-- SUPPLIED MATERIAL --
_ _ _ _

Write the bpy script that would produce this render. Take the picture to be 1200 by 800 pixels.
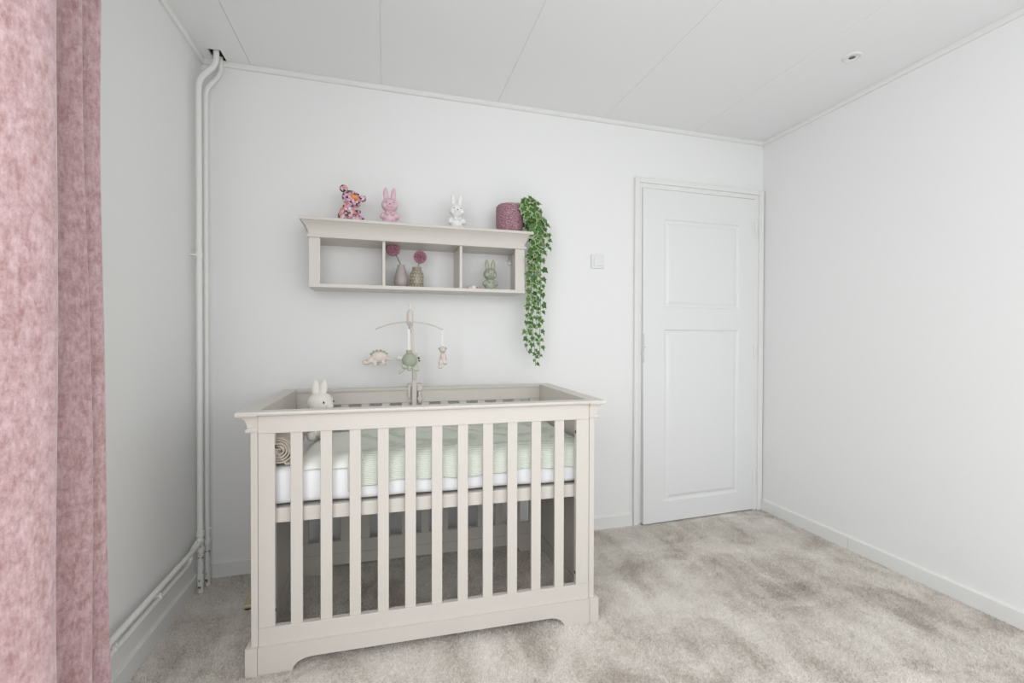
import bpy, bmesh, math, random
import numpy as np
from mathutils import Vector, Matrix
PI = math.pi
random.seed(7); rng = np.random.default_rng(7)
S = bpy.context.scene
for o in list(bpy.data.objects): bpy.data.objects.remove(o)
C = S.collection

# ------------------------------------------------------------------ camera
YAW, PITCH, ROLL, FPX, CAMH = math.radians(15.1), math.radians(-0.6), math.radians(0.15), 545.0, 1.18
F = Vector((math.sin(YAW)*math.cos(PITCH), math.cos(YAW)*math.cos(PITCH), math.sin(PITCH)))
R0 = Vector((math.cos(YAW), -math.sin(YAW), 0)); U0 = R0.cross(F)
RR = R0*math.cos(ROLL) + U0*math.sin(ROLL); UU = RR.cross(F)
cam = bpy.data.cameras.new('camera'); cam.sensor_width = 36; cam.lens = 36*FPX/1200
cam.clip_start = 0.02; cam.clip_end = 60
co = bpy.data.objects.new('camera', cam); C.objects.link(co)
M = Matrix((RR, UU, -F)).transposed().to_4x4(); M.translation = (0, 0, CAMH)
co.matrix_world = M; S.camera = co

# ------------------------------------------------------------------ world, daylight, exposure
S.view_settings.view_transform = 'Standard'; S.view_settings.look = 'None'
S.view_settings.exposure = 0.0; S.view_settings.gamma = 1; S.view_settings.use_curve_mapping = False
w = bpy.data.worlds.new('world'); S.world = w; w.use_nodes = True
w.node_tree.nodes['Background'].inputs[0].default_value = (0.75, 0.87, 1.0, 1)
w.node_tree.nodes['Background'].inputs[1].default_value = 1.0

def area(name, loc, rot, sx, sy, power, col):
    l = bpy.data.lights.new(name, 'AREA'); l.shape = 'RECTANGLE'; l.size = sx; l.size_y = sy
    l.energy = power; l.color = col
    o = bpy.data.objects.new(name, l); o.location = loc; o.rotation_euler = rot; C.objects.link(o); return o
# daylight arriving through the two windows of the room
area('daylight_side_window', (-0.93, 0.0, 1.55), (0, -PI/2+math.radians(35), 0), 1.5, 1.8, 34, (0.985, 0.985, 0.985))
area('daylight_rear_window', (0.65, -1.20, 1.5), (PI/2-math.radians(28), 0, 0), 2.9, 1.7, 37.5, (1.0, 0.98, 0.955))

# ------------------------------------------------------------------ materials
def mat(name, col, rough=0.5, **kw):
    m = bpy.data.materials.new(name); m.use_nodes = True
    b = m.node_tree.nodes['Principled BSDF']
    b.inputs['Base Color'].default_value = (*col, 1); b.inputs['Roughness'].default_value = rough
    for k, v in kw.items():
        b.inputs[k.replace('_', ' ')].default_value = v
    return m
def nd(m, t, **kw):
    n = m.node_tree.nodes.new(t)
    for k, v in kw.items():
        if k in n.inputs: n.inputs[k].default_value = v
        else: setattr(n, k, v)
    return n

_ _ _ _

-- DIRECTION --
From the first line above to the line containing "C = S.collection", repeat each line exactly. Pictures stay out.

-- EXPECTED ANSWER --
Write the bpy script that would produce this render. Take the picture to be 1200 by 800 pixels.
import bpy, bmesh, math, random
import numpy as np
from mathutils import Vector, Matrix
PI = math.pi
random.seed(7); rng = np.random.default_rng(7)
S = bpy.context.scene
for o in list(bpy.data.objects): bpy.data.objects.remove(o)
C = S.collection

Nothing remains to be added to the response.